Source excerpt.

---*---

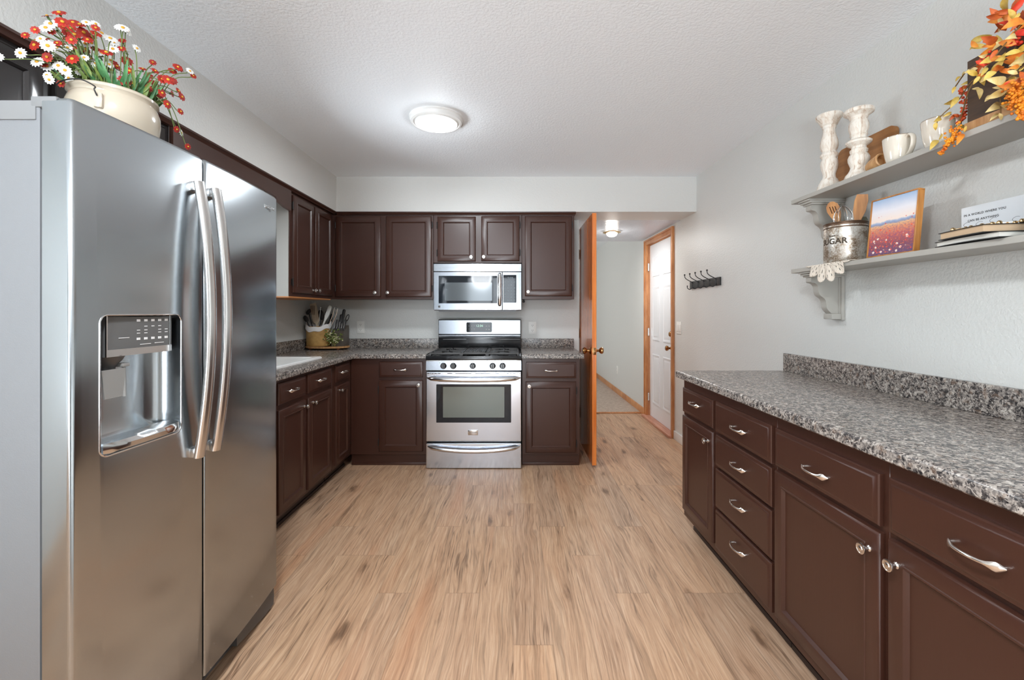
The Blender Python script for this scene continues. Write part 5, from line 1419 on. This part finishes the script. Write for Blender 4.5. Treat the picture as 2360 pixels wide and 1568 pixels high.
m.tube([cs+Vector((-.010, 0, -.028)), PX(794, 749, 4.05)], .0045, 8); tag(m.build('kitchen_scissors', M_blackmat), 'black-handled scissors at the right end of the knife block', 'scissors')
# sprig of small white and green blossom in front
sp = thing('blossom_sprig', 'small sprig of cream blossoms and green leaves in front of the knife block', 'flowers', (-1.665, 3.935, zt2)); off = tuple(sp.location)
g = MB(); rs2 = random.Random(5); gl_ = MB(); gf = MB()
for i in range(150):
    px = rs2.gauss(766, 9); py = rs2.gauss(780, 8)
    if not (742 < px < 790 and 760 < py < 799): continue
    y = rs2.uniform(3.915, 3.96); p_ = PX(px, py, y)
    if i % 3 == 0: gf.sphere(p_, rs2.uniform(.004, .007), 7, 5)
    else: leaf_geo(gl_, p_, p_+Vector((rs2.uniform(-.02, .02), rs2.uniform(-.008, .008), rs2.uniform(-.01, .02))), (0, -1, .3), .012)
gf.build('blossom_heads', plain('cream_blossom', srgb(226, 220, 178), .7), sp, off, kind='stuff'); gl_.build('leaves', plain('sprig_green', srgb(104, 118, 52), .6), sp, off, fix=False, kind='stuff')
g = MB(); 
for i in range(7): g.tube([PX(772, 799, 3.93), PX(752+i*5, 775-(i % 3)*4, 3.94)], .0013, 5)
g.build('stems', plain('sprig_stem', srgb(120, 110, 60), .7), sp, off, kind='stuff')

g = MB(); hk = Vector(((1207-CXP)/FPX*3.90, 3.90, 1.371)); g.cyl((0, 0, 0), (0, 0, -.012), .006, 12); g.sphere((0, 0, -.020), .012, 12, 8, (1, 1, .8))
o = g.build('cabinet_bumper', M_rubber); o.location = hk; tag(o, 'small black knob under the wall cabinet beside the microwave', 'knob')
# ---------------------------------------------------------------- crock of daisies on the refrigerator
fz = FZ1-.0075
PC = Vector((-1.210, 1.330, fz)); CS = .94
po = thing('flower_crock', 'cream stoneware crock of red and white artificial daisies on the refrigerator', 'flower arrangement', tuple(PC)); off = tuple(PC)
g = MB()
g.lathe([(.001, 0), (.090, 0), (.098, .004), (.104, .020), (.112, .060), (.117, .100), (.116, .128), (.110, .146), (.106, .152), (.108, .158), (.113, .163), (.113, .170), (.108, .174), (.100, .172), (.099, .14), (.001, .12)], 56, Matrix.Translation(PC) @ Matrix.Diagonal((CS, CS, .98, 1)), cap=False); g.build('crock', M_cream, po, off)
va2 = math.atan2(-PC.y, -PC.x)
la = va2-.30
lug = PC+Vector((math.cos(la)*.110, math.sin(la)*.110, .126))
g = MB(); tx = Vector((-math.sin(la), math.cos(la), 0)); g.box(-.010, .010, -.008, .010, -.036, .006, Matrix(((tx.x, math.cos(la), 0, lug.x), (tx.y, math.sin(la), 0, lug.y), (0, 0, 1, lug.z), (0, 0, 0, 1))), bev=.005); g.build('lug', M_cream, po, off)
g = MB(); o1 = Vector((math.cos(la), math.sin(la), 0))
w0 = lug+o1*.012+Vector((0, 0, -.006)); 
g.tube(curve_pts([w0, w0+o1*.006+Vector((0, 0, .014))-tx*.004, w0+Vector((0, 0, .026))+tx*.006*-1, PC+Vector((math.cos(la-.35)*.124, math.sin(la-.35)*.124, .160)), PC+Vector((math.cos(la-.9)*.126, math.sin(la-.9)*.126, .152)), PC+Vector((math.cos(la-1.5)*.126, math.sin(la-1.5)*.126, .120))], 40), .0018, 7); g.build('wire_bail', M_blackmat, po, off)
def daisy(col, n, r, wp):
    m = MB()
    for k in range(n):
        a = 2*math.pi*k/n; u = Vector((math.cos(a), math.sin(a), .22)).normalized(); s_ = Vector((-math.sin(a), math.cos(a), 0))
        rows = []
        for i in range(5):
            t_ = i/4; w_ = wp*(.45+.9*math.sin(math.pi*min(1, .25+t_*.70)))*.5*(1 if i < 4 else .45)
            c_ = u*(r*(.15+.85*t_))+Vector((0, 0, -.25*r*t_*t_))
            rows.append([c_-s_*w_, c_+Vector((0, 0, -.0008)), c_+s_*w_])
        m.sheet(rows)
    m.mi = 1; m.sphere((0, 0, .0015), r*.26, 10, 6, (1, 1, .6)); m.mi = 2; m.lathe([(.001, -.010), (.003, -.008), (r*.20, -.001)], 8, cap=False)
    o_ = m.build('daisy_head', [col, plain('daisy_centre', srgb(206, 150, 40), .7), plain('daisy_green', srgb(84, 110, 56), .6)], None, fix=False)
    me_ = o_.data; bpy.data.objects.remove(o_); return me_
M_red = leafmat('daisy_red', srgb(128, 20, 15), srgb(184, 46, 30)); M_wh = leafmat('daisy_white', srgb(204, 204, 200), srgb(228, 228, 226))
ME_R = [daisy(M_red, 9, .0140, .0070), daisy(M_red, 10, .0172, .0084), daisy(M_red, 9, .0115, .0052)]
ME_W = [daisy(M_wh, 13, .0180, .0056), daisy(M_wh, 12, .0155, .0052), daisy(M_wh, 11, .0125, .0048)]
RED = [(445,95,1),(355,120,0),(265,225,2),(190,265,2),(340,295,0),(260,340,1),(470,165,1),(550,170,1),(600,185,1),(510,235,1),(560,260,1),(630,245,1),(590,290,0),(640,370,0),(720,210,2),(920,305,2),(915,365,2),(800,395,1),(545,445,1),(355,430,0),(330,480,2),(840,480,1),(955,460,1),(975,535,0),(935,610,1),(1150,470,2),(1120,570,0),(1300,535,0),(1340,510,1),(1265,600,1),(1300,610,0),(1455,570,2),(1370,730,0),(1345,685,2),(1105,650,0),(1190,705,1),(1220,700,0),(1260,785,0),(1360,840,2),(1180,885,2),(1415,1105,2),(1330,975,2),(720,370,0),(440,560,2),(660,300,0),(480,200,0),(880,500,0),(460,630,2),(270,310,0)]
WHT = [(380,180,0),(345,210,0),(420,210,1),(765,250,0),(650,170,2),(925,210,0),(960,235,1),(900,205,1),(360,345,0),(430,360,1),(560,380,0),(600,375,1),(830,290,0),(860,320,1),(850,370,1),(155,400,1),(280,465,0),(440,495,1),(490,530,1),(625,470,0),(520,590,1),(595,525,2),(720,480,2),(790,535,0),(840,530,1),(1040,655,0),(985,640,2),(1430,535,2),(690,330,1),(640,330,1),(510,360,2),(1365,1000,2)]
rs3 = random.Random(3)
for k in range(26):
    RED.append((rs3.gauss(560, 130), rs3.gauss(330, 90), rs3.choice((0, 2)))) if k % 2 else RED.append((rs3.gauss(1130, 110), rs3.gauss(650, 60), rs3.choice((0, 2))))
for k in range(20): WHT.append((rs3.gauss(600, 170), rs3.gauss(440, 90), rs3.choice((1, 2))))
neck = PC+Vector((0, 0, .165)); stems = MB(); xd = MB(); nd = 0
camp = Vector((0, 0, CAMZ)); nst = 0
for lst, MEs in ((RED, ME_R), (WHT, ME_W)):
    for (a, b, s_) in lst:
        px, py = a/3.267, b/3.267
        y = 1.17+.30*(px-45)/405+rs3.uniform(-.05, .05)
        p_ = PX(px, py, y)
        if p_.x < -1.535: 
            y *= 1.53/(-p_.x); p_ = PX(px, py, y)
        if p_.x > -1.02 and py > 200: pass
        d = (camp-p_).normalized()*.75+(p_-neck).normalized()*.55+Vector((rs3.uniform(-.35, .35), rs3.uniform(-.35, .35), rs3.uniform(0, .5)))
        qd = Vector((0, 0, 1)).rotation_difference(d.normalized()); nd += 1
        if not isinstance(a, float) or nd % 3 == 0:
            o_ = bpy.data.objects.new('daisy_head', MEs[s_]); COL.objects.link(o_); o_.parent = po; o_.location = p_-PC; o_.rotation_euler = qd.to_euler()
        else:
            Md = Matrix.Translation(p_) @ qd.to_matrix().to_4x4(); me_ = MEs[s_]
            vs_ = [xd.bm.verts.new(Md @ v.co) for v in me_.vertices]
            for pg in me_.polygons:
                f = xd.bm.faces.new([vs_[i_] for i_ in pg.vertices]); f.smooth = True; f.material_index = 3 if (pg.material_index == 0 and MEs is ME_W) else pg.material_index
        ang = math.atan2(p_.y-PC.y, p_.x-PC.x); rr0 = rs3.uniform(.01, .085)
        st0 = PC+Vector((math.cos(ang)*rr0, math.sin(ang)*rr0, .13)); md = (st0+p_)/2+Vector((0, 0, .05)) if p_.z > neck.z else (st0+p_)/2+Vector((0, 0, .10))
        stems.tube(curve_pts([st0, md, p_-d.normalized()*.008], 12), .0014, 5)
xd.build('daisy_heads', [M_red, ME_R[0].materials[1], ME_R[0].materials[2], M_wh], po, off, fix=False, kind='stuff')
stems.build('stems', plain('flower_stem', srgb(96, 112, 58), .6), po, off, kind='stuff')
G1 = leafmat('leaf_green', srgb(40, 92, 50), srgb(86, 140, 86)); G2 = leafmat('leaf_olive', srgb(66, 92, 36), srgb(120, 138, 60))
lm = MB(); lm2 = MB()
for i in range(130):
    a = rs3.uniform(0, 2*math.pi); r0 = rs3.uniform(.02, .095); b_ = PC+Vector((math.cos(a)*r0, math.sin(a)*r0, .15+rs3.random()*.05))
    L = rs3.uniform(.035, .085)+(.04 if math.cos(a-2.6) > .4 else 0); d = Vector((math.cos(a)*rs3.uniform(.3, 1.3)-.15, math.sin(a)*rs3.uniform(.3, 1.3), 1)).normalized()
    t_ = b_+d*L
    if t_.x < -1.52: continue
    leaf_geo(lm if i % 2 else lm2, b_, t_, (camp-b_), rs3.uniform(.005, .011), rs3.uniform(-.1, .2))
lm.build('leaves', G1, po, off, kind='stuff', fix=False); lm2.build('leaves', G2, po, off, kind='stuff', fix=False)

---*---

Short problem.
Restate only the lines running from the start of the material above through the line containing "60), .7), sp, off, kind='stuff')", ends included. No pictures.

Problem solution.
The Blender Python script for this scene continues. Write part 5, from line 1419 on. This part finishes the script. Write for Blender 4.5. Treat the picture as 2360 pixels wide and 1568 pixels high.
m.tube([cs+Vector((-.010, 0, -.028)), PX(794, 749, 4.05)], .0045, 8); tag(m.build('kitchen_scissors', M_blackmat), 'black-handled scissors at the right end of the knife block', 'scissors')
# sprig of small white and green blossom in front
sp = thing('blossom_sprig', 'small sprig of cream blossoms and green leaves in front of the knife block', 'flowers', (-1.665, 3.935, zt2)); off = tuple(sp.location)
g = MB(); rs2 = random.Random(5); gl_ = MB(); gf = MB()
for i in range(150):
    px = rs2.gauss(766, 9); py = rs2.gauss(780, 8)
    if not (742 < px < 790 and 760 < py < 799): continue
    y = rs2.uniform(3.915, 3.96); p_ = PX(px, py, y)
    if i % 3 == 0: gf.sphere(p_, rs2.uniform(.004, .007), 7, 5)
    else: leaf_geo(gl_, p_, p_+Vector((rs2.uniform(-.02, .02), rs2.uniform(-.008, .008), rs2.uniform(-.01, .02))), (0, -1, .3), .012)
gf.build('blossom_heads', plain('cream_blossom', srgb(226, 220, 178), .7), sp, off, kind='stuff'); gl_.build('leaves', plain('sprig_green', srgb(104, 118, 52), .6), sp, off, fix=False, kind='stuff')
g = MB(); 
for i in range(7): g.tube([PX(772, 799, 3.93), PX(752+i*5, 775-(i % 3)*4, 3.94)], .0013, 5)
g.build('stems', plain('sprig_stem', srgb(120, 110, 60), .7), sp, off, kind='stuff')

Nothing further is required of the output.